20 Years Ago April 22, 1993

• Though the local Rotary Club has been in existence since 1923, it was not until last week that a woman attended a Rotary meeting as a member. Manistique Pioneer-Tribune Owner-Publisher Leanne Trebilcock was the first woman invited to join the service organization.

• Camp Manistique will be transformed into a level I minimum security prison late this spring, according to information the facility’s officials have received from the Michigan department of Corrections.

• The Schoolcraft County Abstract Office, which has been open since 1933, will close its doors due to declining business and a lack of county revenue. The county resolved at their Tuesday meeting to close the office on May 31, with no new orders accepted after May 1.

• As a result of the City-County Department of Public Works action, Manistique Rentals, Inc. will remain the exclusive type II solid waste hauler in Schoolcraft County for an additional five months beyond the May 4 contract expiration date. The CCDPW passed the contract extension even though the contract is officially an agreement between six individual municipalities of Schoolcraft County and MRI.
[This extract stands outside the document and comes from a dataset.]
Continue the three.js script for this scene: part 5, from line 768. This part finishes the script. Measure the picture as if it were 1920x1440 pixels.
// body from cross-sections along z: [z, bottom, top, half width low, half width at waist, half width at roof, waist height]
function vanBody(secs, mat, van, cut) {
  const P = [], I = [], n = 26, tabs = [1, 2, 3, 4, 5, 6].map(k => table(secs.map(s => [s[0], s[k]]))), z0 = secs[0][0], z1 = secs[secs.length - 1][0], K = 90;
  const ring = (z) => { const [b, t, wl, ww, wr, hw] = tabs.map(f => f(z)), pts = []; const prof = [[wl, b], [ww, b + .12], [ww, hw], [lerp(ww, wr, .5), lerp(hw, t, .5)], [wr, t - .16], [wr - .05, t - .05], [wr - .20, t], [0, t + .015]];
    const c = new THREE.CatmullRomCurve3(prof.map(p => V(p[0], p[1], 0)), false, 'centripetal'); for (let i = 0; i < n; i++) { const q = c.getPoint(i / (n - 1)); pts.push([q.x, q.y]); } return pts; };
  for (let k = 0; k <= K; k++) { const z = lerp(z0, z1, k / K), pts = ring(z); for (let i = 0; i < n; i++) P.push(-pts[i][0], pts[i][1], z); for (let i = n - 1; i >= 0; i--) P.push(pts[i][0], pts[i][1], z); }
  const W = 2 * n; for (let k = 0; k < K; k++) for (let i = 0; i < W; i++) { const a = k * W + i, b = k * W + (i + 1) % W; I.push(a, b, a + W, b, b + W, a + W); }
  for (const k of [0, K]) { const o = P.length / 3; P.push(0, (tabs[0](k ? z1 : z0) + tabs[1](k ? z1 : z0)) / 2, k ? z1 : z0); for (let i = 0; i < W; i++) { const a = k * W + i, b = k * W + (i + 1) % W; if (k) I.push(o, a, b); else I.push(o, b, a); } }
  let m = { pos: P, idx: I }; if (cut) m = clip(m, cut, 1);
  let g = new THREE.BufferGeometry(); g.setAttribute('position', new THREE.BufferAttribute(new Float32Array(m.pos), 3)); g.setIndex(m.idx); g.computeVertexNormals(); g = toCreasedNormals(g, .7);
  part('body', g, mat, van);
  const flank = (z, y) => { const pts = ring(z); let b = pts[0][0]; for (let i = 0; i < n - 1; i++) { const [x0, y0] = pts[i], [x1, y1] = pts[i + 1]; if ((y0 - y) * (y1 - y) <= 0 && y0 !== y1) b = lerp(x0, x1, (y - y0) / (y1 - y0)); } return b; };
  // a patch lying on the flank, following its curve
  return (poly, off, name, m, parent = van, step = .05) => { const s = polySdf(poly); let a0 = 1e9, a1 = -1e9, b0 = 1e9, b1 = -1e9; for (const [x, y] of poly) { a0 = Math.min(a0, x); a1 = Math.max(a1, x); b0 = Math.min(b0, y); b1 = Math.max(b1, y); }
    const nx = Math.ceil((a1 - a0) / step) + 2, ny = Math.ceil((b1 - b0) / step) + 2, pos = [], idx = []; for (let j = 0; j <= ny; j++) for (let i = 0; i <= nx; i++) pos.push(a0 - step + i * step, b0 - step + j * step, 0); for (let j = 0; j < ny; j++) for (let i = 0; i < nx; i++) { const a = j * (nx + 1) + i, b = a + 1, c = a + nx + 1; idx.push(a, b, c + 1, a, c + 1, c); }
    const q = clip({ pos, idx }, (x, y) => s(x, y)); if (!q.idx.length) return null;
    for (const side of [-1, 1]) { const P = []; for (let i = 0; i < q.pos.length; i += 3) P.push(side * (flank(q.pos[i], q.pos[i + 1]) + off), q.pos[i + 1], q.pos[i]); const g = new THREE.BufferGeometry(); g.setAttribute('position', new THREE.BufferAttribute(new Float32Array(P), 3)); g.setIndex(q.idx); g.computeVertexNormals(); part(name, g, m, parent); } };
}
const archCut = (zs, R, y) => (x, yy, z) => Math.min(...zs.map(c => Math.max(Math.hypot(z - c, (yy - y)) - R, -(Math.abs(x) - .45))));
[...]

10 Years Ago April 17, 2003

• Since the early 1990’s as local officials worked toward the implementation of an enhanced 911 emergency dispatch system in Schoolcraft County, that question has come up again and again. When will the work be finished? When will the system be activated? While there’s still no firm answer, it now appears increasingly likely that enhanced 911 will finally become a reality this year, perhaps as early as July.

• Officials at the U.S. Post Office in Manistique are reminding residents that they should begin using their new rural addresses as soon as possible. The post office will continue to forward mail to your old address for one year, after that, mail to the old address will be returned.

• The annual shipping season at an icy Michigan Limestone Operations Port Inland Plant in Gulliver began April 9, as the first vessel of the season pulled into port. The steamer Wilfred Sykes, owned by Central Marine Logistics, was loaded with 16,984 tons of pellet flux to be delivered to the C. Reiss Coal Dock in Escanaba for Cleveland Cliffs’ Empire Mine in Palmer.